Does SSDI pay back pay?

Yes, SSDI does pay back pay. If your disability claim is approved, you may receive a lump sum covering the months you were eligible but not yet paid.

What’s the SSDI back pay maximum?

There is no fixed maximum for SSDI back pay. The total depends on your monthly benefit amount, how long your case took, and your established onset date. However, retroactive benefits are generally capped at 12 months before your application date.

When will I receive my SSDI back pay?

Most people receive their SSDI back pay within 30 to 90 days after approval, though some cases may take longer depending on processing and case complexity.

Why is it taking so long to get my disability back pay?

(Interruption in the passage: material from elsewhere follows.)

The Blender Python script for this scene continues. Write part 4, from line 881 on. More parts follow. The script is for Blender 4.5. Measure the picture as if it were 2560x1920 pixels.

Delays can happen due to calculations, verification of records, attorney fee processing, or complex cases involving offsets or dependents.

Is SSDI back pay always a lump sum?

Yes, SSDI back pay is typically paid as a single lump sum, separate from your monthly benefits.

Conclusion

Receiving SSDI back pay is an important milestone, but it’s also an opportunity to stabilize your financial situation. Use this time to catch up on bills, reduce outstanding debt, and create a budget for your ongoing monthly benefits. 

If you have questions about your benefits or timing, contacting Social Security directly can provide clarity. Taking a proactive approach will help you make the most of your SSDI back pay and maintain long-term financial security.